===== COLLECTED DATA =====
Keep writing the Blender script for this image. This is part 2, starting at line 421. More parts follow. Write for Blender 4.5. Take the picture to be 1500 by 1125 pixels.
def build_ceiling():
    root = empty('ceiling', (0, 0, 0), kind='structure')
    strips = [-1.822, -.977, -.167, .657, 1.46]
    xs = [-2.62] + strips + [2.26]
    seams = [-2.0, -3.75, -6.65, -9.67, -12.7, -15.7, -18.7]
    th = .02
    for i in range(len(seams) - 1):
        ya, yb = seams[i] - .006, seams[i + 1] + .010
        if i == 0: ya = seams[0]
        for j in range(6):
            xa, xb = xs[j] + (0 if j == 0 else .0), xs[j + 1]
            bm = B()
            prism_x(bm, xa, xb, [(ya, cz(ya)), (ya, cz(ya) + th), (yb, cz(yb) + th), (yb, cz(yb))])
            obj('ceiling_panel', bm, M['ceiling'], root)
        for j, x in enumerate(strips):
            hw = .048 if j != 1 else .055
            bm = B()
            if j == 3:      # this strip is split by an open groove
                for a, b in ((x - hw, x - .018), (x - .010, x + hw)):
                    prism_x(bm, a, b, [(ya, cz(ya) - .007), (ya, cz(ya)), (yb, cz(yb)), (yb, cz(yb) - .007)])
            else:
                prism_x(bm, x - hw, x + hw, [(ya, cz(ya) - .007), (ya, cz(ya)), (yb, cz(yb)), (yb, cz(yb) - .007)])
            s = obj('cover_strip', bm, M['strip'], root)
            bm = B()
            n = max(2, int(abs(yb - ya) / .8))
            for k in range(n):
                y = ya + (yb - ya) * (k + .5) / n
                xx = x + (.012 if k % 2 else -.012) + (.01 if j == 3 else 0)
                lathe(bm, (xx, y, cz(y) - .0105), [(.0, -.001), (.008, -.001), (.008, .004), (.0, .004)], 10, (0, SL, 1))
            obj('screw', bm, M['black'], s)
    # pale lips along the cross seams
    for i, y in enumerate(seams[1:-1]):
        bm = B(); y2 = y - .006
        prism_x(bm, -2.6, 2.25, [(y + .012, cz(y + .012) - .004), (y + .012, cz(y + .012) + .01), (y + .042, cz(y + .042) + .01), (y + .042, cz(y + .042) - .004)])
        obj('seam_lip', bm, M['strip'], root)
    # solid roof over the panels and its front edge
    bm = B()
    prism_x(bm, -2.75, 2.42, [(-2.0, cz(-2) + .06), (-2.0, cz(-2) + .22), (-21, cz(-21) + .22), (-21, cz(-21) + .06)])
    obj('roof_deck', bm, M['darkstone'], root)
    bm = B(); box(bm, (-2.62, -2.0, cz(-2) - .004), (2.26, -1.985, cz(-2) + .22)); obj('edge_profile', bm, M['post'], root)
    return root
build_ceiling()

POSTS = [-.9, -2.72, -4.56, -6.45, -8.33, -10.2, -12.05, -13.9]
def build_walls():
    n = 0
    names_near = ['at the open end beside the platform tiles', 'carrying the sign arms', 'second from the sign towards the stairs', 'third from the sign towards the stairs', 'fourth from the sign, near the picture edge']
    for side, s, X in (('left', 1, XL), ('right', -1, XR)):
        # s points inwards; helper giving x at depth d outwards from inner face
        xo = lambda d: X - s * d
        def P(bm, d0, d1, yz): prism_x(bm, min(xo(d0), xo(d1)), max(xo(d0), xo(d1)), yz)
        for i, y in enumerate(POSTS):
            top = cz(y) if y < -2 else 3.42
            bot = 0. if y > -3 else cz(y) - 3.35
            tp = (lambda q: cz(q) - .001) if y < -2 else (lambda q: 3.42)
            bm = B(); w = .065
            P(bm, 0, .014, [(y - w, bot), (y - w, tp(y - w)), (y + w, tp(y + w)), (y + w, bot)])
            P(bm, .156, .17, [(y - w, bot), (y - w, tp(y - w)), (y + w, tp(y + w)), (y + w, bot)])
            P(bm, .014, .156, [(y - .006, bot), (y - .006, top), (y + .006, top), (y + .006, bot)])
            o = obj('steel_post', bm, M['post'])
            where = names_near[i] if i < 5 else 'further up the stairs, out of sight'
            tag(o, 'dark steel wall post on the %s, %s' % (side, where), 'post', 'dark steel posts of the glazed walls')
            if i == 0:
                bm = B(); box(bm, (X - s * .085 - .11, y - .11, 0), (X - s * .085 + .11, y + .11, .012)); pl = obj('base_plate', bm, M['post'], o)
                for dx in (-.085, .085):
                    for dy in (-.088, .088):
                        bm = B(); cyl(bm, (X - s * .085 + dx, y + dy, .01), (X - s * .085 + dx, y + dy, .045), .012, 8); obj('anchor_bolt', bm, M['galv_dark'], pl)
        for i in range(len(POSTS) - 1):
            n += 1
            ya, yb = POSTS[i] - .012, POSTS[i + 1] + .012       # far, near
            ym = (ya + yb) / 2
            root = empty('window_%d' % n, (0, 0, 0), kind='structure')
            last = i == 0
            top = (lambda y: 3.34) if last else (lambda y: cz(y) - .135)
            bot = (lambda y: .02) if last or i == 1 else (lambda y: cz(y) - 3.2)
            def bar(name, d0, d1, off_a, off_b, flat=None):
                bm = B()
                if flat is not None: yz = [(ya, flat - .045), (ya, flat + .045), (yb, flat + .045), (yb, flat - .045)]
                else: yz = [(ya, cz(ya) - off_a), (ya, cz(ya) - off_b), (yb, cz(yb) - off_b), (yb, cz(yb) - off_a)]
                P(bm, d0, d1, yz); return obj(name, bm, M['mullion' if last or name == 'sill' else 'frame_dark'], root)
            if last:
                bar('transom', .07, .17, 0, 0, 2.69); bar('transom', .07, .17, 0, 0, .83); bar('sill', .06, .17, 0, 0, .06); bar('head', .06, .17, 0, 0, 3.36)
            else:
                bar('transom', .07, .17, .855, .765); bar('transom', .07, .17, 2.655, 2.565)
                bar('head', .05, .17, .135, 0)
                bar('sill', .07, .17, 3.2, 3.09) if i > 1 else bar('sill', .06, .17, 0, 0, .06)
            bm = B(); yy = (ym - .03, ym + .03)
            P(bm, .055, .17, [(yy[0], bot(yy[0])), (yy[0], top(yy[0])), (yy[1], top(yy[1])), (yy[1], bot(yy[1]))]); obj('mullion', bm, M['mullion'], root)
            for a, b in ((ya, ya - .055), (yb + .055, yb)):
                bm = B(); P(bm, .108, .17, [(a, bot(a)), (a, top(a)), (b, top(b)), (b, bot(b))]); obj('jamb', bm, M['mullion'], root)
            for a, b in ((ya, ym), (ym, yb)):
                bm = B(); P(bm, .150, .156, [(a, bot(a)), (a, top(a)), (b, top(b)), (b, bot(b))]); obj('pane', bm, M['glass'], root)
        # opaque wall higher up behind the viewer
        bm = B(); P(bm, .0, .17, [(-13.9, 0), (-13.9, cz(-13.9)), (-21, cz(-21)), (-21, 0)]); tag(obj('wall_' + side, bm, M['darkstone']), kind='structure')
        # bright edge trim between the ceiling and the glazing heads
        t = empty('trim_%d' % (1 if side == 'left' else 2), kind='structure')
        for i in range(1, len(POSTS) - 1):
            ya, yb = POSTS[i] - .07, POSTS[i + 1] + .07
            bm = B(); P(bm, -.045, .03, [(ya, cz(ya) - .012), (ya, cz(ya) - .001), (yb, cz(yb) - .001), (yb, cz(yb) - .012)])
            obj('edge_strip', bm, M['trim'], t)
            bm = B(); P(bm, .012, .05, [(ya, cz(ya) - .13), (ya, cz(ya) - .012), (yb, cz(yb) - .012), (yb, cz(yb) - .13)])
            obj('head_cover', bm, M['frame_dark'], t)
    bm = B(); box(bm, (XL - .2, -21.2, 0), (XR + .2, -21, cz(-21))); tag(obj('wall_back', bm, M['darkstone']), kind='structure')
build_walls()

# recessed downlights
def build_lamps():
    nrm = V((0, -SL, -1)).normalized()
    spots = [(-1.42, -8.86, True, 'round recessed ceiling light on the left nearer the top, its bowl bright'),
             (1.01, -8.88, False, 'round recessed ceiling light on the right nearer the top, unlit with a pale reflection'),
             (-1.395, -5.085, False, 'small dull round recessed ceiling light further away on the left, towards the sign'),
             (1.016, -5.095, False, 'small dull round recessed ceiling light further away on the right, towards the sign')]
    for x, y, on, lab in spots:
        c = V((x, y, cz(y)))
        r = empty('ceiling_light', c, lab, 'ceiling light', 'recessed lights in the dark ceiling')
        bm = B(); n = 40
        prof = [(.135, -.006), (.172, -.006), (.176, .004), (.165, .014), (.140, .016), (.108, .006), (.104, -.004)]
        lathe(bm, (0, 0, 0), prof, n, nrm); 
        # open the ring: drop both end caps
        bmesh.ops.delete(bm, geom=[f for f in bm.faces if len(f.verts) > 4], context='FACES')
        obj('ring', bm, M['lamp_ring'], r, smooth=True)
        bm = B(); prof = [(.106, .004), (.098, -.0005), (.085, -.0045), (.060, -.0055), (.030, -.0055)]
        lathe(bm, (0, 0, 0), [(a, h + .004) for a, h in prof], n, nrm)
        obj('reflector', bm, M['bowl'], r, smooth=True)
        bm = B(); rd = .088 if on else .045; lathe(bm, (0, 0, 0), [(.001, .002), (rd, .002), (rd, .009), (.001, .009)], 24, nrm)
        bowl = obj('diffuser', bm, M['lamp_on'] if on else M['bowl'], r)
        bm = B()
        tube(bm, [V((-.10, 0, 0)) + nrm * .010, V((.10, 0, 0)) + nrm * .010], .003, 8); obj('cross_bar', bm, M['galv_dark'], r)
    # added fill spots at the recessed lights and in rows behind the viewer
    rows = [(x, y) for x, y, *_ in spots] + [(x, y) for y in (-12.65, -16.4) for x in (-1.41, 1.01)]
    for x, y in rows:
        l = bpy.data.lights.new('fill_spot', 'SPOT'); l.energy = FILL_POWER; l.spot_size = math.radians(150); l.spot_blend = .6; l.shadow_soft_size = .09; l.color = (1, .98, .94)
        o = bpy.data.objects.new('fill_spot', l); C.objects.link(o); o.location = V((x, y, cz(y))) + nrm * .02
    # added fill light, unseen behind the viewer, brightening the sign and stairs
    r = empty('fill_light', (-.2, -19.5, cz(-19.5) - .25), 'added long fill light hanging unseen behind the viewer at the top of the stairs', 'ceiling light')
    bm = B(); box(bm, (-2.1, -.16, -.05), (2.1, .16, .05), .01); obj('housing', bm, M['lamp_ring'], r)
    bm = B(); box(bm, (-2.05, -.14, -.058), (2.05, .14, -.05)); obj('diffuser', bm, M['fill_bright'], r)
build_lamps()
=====
## TASK DIRECTIONS
Wherever "this" shows up in a line, copy that line.

## EXERCISE RESPONSE
Keep writing the Blender script for this image. This is part 2, starting at line 421. More parts follow. Write for Blender 4.5. Take the picture to be 1500 by 1125 pixels.
            if j == 3:      # this strip is split by an open groove